Based on the foregoing, equitable tolling of the AEDPA statute of limitations is not warranted in this case.

III. Conclusion

For the reasons set forth above, the petition for writ of habeas corpus will be dismissed as untimely.

IV. Certificate of appealability

Pursuant to 28 U.S.C. § 2253(c), unless a circuit justice or judge issues a certificate of appealability ("COA"), an appeal may not be taken from a final order in a proceeding under 28 U.S.C. § 2254. A COA may issue only if the applicant has made a substantial showing of the denial of a constitutional right. 28 U.S.C. § 2253(c)(2). "A petitioner satisfies this standard by demonstrating that jurists of reason could disagree with the district court's resolution of his constitutional claims or that jurists could conclude the issues presented are adequate to deserve encouragement to proceed further." Miller-El v. Cockrell, 537 U.S. 322 (2003). "When the district court denies a habeas petition on procedural grounds without reaching the prisoner's underlying constitutional claim, a COA should issue when the prisoner shows, at least, that jurists of reason would find it debatable whether the petition states a valid claim of the denial of a constitutional right and that jurists of reason would find it debatable whether the district court was correct in its procedural ruling." Slack v. McDaniel, 529 U.S. 473, 484 (2000).
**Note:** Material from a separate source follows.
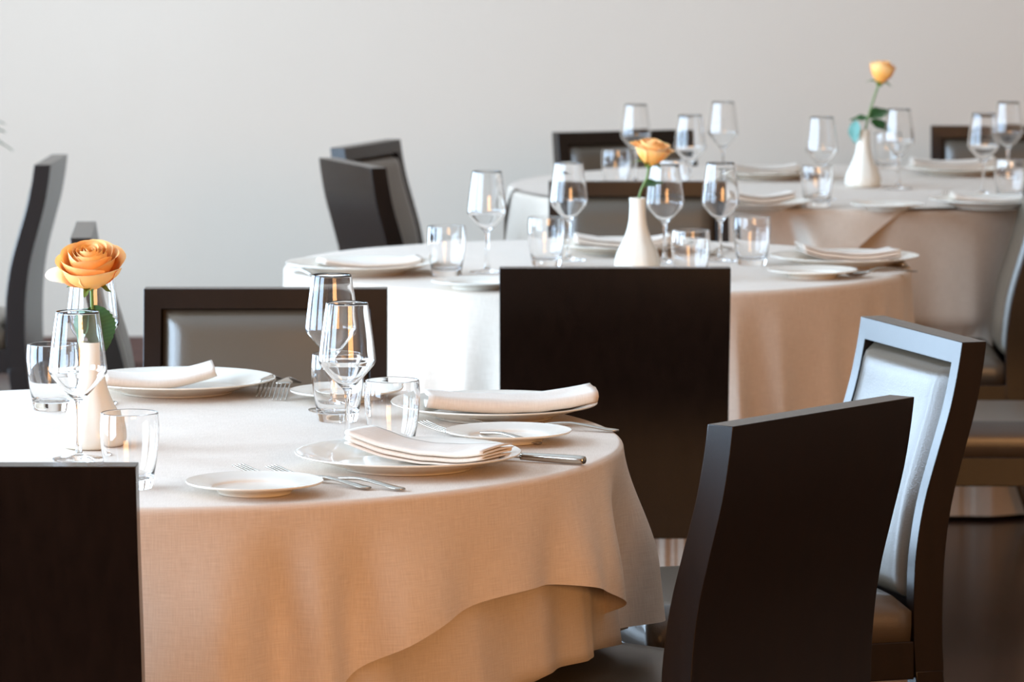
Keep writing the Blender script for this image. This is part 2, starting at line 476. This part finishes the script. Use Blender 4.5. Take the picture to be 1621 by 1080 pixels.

Here, jurists of reason would not find the procedural disposition of this case debatable. Accordingly, no COA will issue.

An appropriate order follows.


AND NOW, this 30th day of August, 2010, upon consideration the petition for writ of habeas corpus, and in accordance with the foregoing memorandum, it is hereby ORDERED that:

1. Respondents' motion to dismiss the petition as untimely (Doc. 19) is GRANTED. The petition for writ of habeas corpus (Doc. 1) pursuant to 28 U.S.C. § 2254 is DISMISSED as time-barred by the statute of limitations. See 28 U.S.C. § 2244(d).

2. There is no basis for the issuance of a certificate of appealability.

28 U.S.C. § 2253(c).

3. The Clerk of Court is directed to CLOSE this case.